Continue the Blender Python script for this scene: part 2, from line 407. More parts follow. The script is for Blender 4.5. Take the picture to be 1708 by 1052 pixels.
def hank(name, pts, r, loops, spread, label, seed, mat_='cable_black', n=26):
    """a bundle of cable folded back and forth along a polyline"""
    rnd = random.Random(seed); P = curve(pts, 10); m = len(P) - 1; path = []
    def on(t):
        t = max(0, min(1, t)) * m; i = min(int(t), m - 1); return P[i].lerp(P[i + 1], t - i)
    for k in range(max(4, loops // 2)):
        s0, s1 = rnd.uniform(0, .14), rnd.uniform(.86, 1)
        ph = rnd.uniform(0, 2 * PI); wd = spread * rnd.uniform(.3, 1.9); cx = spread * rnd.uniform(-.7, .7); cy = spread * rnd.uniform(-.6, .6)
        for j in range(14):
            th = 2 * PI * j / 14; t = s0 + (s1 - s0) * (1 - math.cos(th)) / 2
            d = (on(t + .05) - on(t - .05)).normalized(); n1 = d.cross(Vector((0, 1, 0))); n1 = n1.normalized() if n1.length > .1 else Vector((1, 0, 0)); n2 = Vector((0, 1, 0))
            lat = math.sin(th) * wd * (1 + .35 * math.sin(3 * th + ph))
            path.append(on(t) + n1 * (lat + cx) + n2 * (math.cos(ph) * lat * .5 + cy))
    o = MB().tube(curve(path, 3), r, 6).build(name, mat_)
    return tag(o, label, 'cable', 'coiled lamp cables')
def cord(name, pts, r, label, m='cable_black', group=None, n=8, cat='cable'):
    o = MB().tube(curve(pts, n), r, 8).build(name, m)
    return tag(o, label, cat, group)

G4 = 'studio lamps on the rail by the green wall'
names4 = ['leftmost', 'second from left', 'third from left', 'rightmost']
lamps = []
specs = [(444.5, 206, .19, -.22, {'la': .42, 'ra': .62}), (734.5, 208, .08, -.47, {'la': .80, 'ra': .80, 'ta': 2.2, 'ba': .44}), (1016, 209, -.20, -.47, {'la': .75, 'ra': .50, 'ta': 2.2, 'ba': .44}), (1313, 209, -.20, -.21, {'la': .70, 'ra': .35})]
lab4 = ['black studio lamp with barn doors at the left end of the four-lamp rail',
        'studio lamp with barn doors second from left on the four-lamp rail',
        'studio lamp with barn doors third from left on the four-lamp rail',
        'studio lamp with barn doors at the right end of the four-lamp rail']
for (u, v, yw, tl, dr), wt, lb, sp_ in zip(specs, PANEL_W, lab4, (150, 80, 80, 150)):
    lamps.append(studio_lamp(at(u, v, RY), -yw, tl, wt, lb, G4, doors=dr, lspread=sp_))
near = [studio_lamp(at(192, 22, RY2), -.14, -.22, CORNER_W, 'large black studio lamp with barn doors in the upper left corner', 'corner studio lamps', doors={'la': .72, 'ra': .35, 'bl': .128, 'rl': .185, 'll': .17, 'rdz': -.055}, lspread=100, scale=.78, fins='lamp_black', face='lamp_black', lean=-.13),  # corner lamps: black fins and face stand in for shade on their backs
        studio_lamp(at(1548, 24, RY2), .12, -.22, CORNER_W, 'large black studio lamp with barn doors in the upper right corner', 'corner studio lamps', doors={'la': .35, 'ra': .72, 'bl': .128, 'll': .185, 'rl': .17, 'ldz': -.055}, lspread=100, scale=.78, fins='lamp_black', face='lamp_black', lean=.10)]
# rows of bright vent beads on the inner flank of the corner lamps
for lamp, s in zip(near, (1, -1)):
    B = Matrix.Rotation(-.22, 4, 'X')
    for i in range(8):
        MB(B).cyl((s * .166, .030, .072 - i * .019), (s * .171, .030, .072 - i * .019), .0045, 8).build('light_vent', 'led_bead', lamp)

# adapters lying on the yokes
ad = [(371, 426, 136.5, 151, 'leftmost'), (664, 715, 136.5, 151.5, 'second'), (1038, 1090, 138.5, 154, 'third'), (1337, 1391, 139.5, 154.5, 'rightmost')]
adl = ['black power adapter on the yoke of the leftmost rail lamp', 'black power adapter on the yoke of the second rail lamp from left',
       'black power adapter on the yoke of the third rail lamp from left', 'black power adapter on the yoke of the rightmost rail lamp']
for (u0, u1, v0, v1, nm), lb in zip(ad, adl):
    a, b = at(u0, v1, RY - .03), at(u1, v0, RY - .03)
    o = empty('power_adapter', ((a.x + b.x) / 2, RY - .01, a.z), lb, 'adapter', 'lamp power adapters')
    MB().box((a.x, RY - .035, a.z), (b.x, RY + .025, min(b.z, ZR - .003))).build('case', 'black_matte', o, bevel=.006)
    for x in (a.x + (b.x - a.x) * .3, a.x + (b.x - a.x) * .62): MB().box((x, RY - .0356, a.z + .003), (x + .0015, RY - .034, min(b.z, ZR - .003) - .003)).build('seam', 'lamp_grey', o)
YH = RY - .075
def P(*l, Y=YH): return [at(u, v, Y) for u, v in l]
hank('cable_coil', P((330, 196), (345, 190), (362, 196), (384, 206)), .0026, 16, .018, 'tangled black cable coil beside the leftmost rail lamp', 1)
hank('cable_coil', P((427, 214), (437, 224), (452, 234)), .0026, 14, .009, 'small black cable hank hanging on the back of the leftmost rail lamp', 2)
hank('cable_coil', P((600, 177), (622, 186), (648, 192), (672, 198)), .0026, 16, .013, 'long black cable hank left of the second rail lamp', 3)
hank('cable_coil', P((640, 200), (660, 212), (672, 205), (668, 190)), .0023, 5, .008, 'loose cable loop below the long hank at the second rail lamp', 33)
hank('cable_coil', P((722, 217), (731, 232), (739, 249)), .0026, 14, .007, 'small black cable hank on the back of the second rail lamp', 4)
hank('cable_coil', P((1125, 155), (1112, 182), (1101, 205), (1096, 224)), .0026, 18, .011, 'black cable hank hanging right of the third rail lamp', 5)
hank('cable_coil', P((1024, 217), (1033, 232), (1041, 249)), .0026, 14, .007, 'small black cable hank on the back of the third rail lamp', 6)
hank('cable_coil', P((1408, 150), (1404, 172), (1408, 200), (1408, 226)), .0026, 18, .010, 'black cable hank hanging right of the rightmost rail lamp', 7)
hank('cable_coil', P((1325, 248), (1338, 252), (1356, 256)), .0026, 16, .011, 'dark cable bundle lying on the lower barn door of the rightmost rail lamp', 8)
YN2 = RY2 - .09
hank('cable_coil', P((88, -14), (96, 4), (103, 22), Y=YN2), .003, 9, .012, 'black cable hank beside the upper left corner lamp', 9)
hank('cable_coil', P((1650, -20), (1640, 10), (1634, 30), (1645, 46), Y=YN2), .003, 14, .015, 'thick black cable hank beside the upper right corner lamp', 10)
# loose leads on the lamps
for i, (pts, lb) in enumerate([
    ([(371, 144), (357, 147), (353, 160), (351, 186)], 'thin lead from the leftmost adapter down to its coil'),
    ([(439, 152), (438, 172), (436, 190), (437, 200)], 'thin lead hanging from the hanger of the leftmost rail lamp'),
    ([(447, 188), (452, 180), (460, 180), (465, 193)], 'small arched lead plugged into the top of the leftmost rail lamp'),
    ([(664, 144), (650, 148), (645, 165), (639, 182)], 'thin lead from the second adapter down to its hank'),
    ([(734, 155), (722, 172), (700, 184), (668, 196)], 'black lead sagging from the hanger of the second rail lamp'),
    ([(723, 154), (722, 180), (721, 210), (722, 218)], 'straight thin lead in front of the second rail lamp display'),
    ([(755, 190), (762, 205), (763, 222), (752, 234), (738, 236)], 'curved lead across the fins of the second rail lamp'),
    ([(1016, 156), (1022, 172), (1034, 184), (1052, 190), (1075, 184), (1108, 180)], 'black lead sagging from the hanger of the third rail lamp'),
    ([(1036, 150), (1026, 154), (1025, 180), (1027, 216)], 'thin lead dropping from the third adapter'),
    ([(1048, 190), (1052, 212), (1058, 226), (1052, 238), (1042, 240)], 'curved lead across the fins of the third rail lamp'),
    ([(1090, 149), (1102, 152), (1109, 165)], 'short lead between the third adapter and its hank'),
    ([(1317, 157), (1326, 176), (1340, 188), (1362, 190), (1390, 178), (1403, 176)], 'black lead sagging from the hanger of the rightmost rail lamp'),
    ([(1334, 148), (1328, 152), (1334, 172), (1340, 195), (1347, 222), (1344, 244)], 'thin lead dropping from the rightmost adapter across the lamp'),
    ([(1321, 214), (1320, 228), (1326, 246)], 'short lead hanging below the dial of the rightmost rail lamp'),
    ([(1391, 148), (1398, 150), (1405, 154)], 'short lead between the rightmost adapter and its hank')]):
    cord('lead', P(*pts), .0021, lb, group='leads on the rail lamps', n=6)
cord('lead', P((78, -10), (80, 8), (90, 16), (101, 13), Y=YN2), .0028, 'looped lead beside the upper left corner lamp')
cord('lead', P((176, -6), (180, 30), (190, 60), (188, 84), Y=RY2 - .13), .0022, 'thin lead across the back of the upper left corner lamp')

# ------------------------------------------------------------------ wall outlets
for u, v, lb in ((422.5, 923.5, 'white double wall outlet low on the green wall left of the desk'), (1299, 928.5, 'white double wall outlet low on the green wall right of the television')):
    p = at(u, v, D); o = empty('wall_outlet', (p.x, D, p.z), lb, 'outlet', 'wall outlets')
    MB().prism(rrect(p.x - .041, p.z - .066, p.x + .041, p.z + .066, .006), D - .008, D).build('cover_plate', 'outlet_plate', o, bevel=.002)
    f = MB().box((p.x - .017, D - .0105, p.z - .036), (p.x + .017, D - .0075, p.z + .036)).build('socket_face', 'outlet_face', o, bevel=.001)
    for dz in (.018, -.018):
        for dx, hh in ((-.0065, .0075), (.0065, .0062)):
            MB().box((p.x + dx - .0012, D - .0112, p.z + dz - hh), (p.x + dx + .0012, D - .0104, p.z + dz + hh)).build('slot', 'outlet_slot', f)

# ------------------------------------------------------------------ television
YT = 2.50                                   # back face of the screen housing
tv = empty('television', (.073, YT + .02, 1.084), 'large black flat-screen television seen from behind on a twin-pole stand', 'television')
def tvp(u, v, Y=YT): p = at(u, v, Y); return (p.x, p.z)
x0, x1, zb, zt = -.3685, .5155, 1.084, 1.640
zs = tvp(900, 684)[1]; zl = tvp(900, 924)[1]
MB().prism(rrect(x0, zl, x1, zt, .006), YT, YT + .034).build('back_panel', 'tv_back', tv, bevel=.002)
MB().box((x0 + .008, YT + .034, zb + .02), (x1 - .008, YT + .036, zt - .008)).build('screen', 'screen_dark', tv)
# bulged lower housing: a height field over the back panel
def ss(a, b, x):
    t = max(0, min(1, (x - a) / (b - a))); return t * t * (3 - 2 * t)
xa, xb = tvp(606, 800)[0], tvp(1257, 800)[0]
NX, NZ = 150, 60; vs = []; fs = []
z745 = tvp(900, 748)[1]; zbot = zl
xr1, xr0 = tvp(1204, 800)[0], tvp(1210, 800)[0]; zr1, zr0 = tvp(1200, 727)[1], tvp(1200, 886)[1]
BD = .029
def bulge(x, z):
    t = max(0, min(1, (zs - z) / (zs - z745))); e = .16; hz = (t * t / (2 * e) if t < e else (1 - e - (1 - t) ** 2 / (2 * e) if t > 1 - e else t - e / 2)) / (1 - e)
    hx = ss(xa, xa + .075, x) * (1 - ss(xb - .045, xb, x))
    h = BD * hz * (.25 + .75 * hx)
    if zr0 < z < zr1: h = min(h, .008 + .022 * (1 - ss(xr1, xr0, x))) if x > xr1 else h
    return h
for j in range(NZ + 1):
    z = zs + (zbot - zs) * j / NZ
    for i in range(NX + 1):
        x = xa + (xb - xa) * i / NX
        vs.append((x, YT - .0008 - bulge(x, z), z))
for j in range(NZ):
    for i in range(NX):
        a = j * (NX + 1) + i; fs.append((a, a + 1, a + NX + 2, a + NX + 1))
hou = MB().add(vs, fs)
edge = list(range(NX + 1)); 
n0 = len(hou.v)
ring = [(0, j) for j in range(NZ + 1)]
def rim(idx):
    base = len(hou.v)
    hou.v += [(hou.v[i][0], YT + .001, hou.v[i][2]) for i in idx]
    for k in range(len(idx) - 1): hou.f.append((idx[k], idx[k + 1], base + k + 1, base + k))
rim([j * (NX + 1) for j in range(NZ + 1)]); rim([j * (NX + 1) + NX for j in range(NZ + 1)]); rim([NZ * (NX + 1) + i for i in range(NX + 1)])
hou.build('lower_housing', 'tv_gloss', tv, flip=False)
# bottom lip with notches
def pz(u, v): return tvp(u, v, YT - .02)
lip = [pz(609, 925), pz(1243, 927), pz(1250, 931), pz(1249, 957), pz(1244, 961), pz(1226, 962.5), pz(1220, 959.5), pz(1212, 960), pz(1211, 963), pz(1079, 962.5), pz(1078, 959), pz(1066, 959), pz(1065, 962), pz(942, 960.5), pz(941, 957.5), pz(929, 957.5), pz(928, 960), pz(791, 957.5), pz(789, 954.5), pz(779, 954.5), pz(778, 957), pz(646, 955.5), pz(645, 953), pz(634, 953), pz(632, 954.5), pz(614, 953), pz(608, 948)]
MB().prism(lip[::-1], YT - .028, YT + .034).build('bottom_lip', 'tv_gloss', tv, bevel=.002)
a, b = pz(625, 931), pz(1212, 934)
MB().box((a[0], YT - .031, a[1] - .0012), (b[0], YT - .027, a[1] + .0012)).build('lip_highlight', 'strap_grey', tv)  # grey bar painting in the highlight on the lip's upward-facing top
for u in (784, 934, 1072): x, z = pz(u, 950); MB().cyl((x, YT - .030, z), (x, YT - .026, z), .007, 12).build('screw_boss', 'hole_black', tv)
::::
▶ TASK DETAILS
Return a word-for-word copy of the lines from the beginning of the listing to the line holding "return tag(o, label, cat, group)", both kept.

▶ REPLY
Continue the Blender Python script for this scene: part 2, from line 407. More parts follow. The script is for Blender 4.5. Take the picture to be 1708 by 1052 pixels.
def hank(name, pts, r, loops, spread, label, seed, mat_='cable_black', n=26):
    """a bundle of cable folded back and forth along a polyline"""
    rnd = random.Random(seed); P = curve(pts, 10); m = len(P) - 1; path = []
    def on(t):
        t = max(0, min(1, t)) * m; i = min(int(t), m - 1); return P[i].lerp(P[i + 1], t - i)
    for k in range(max(4, loops // 2)):
        s0, s1 = rnd.uniform(0, .14), rnd.uniform(.86, 1)
        ph = rnd.uniform(0, 2 * PI); wd = spread * rnd.uniform(.3, 1.9); cx = spread * rnd.uniform(-.7, .7); cy = spread * rnd.uniform(-.6, .6)
        for j in range(14):
            th = 2 * PI * j / 14; t = s0 + (s1 - s0) * (1 - math.cos(th)) / 2
            d = (on(t + .05) - on(t - .05)).normalized(); n1 = d.cross(Vector((0, 1, 0))); n1 = n1.normalized() if n1.length > .1 else Vector((1, 0, 0)); n2 = Vector((0, 1, 0))
            lat = math.sin(th) * wd * (1 + .35 * math.sin(3 * th + ph))
            path.append(on(t) + n1 * (lat + cx) + n2 * (math.cos(ph) * lat * .5 + cy))
    o = MB().tube(curve(path, 3), r, 6).build(name, mat_)
    return tag(o, label, 'cable', 'coiled lamp cables')
def cord(name, pts, r, label, m='cable_black', group=None, n=8, cat='cable'):
    o = MB().tube(curve(pts, n), r, 8).build(name, m)
    return tag(o, label, cat, group)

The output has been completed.